La monnaie johannoise, qui circule à Saint-Jean-de-Dieu, village de 1650 habitants des hautes terres du Bas-Saint-Laurent, contribue réellement à stimuler l’économie locale, selon le directeur général de la municipalité, Daniel Dufour.

« Les citoyens sont fiers de l’utiliser, et nos commerces ont vu croître leur chiffre d’affaires. »

— Daniel Dufour, directeur général de Saint-Jean-de-Dieu

Les gens d’affaires encouragent sa circulation : par exemple, la plus importante entreprise de Saint-Jean-de-Dieu, le fabricant de portes et fenêtres Bélisle, accorde aux résidants 5 % de rabais, qui leur est remis en devise locale, donc à être dépensé dans les autres commerces du village.

La monnaie johannoise est sans doute la doyenne des monnaies locales au Québec : elle a été lancée en 2004, en collaboration avec la chambre de commerce et la caisse Desjardins du village.

Pendant plus de 10 ans, la municipalité remboursait aux nouveaux arrivants la taxe de mutation immobilière (la taxe de bienvenue) en monnaie johannoise. Chaque nouvelle famille se retrouvait avec environ 350 $ à dépenser dans les commerces locaux.

Mais Saint-Jean-de-Dieu a mis fin à cette pratique il y a quelques mois : le ministère des Affaires municipales lui a rappelé que c’était illégal de rembourser la taxe de mutation.

« Nous sommes en réflexion pour trouver comment assurer la circulation de notre monnaie dans l’avenir, mais il n’est pas question de la faire disparaître », souligne Daniel Dufour.

INSPIRATION ÉTRANGÈRE

Le groupe « Une monnaie pour Montréal », né dans le quartier Villeray, compte profiter du Forum social mondial pour s’inspirer d’expériences étrangères et faire avancer son projet.

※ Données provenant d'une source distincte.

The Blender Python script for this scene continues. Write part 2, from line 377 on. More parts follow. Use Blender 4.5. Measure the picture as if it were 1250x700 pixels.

« On a beaucoup de réflexion à faire sur des aspects techniques ou même sur le nom de la monnaie », explique Hamid Maïza, l’un des responsables du projet, qui est aussi vice-président de l’Accorderie de Montréal, un réseau d’échange de services où les membres mettent en banque des heures, qui servent à faire des transactions en marge du système monétaire.

La monnaie pourrait être lancée dans un an ou deux. « On se donne du temps pour prendre les bonnes décisions », dit M. Maïza.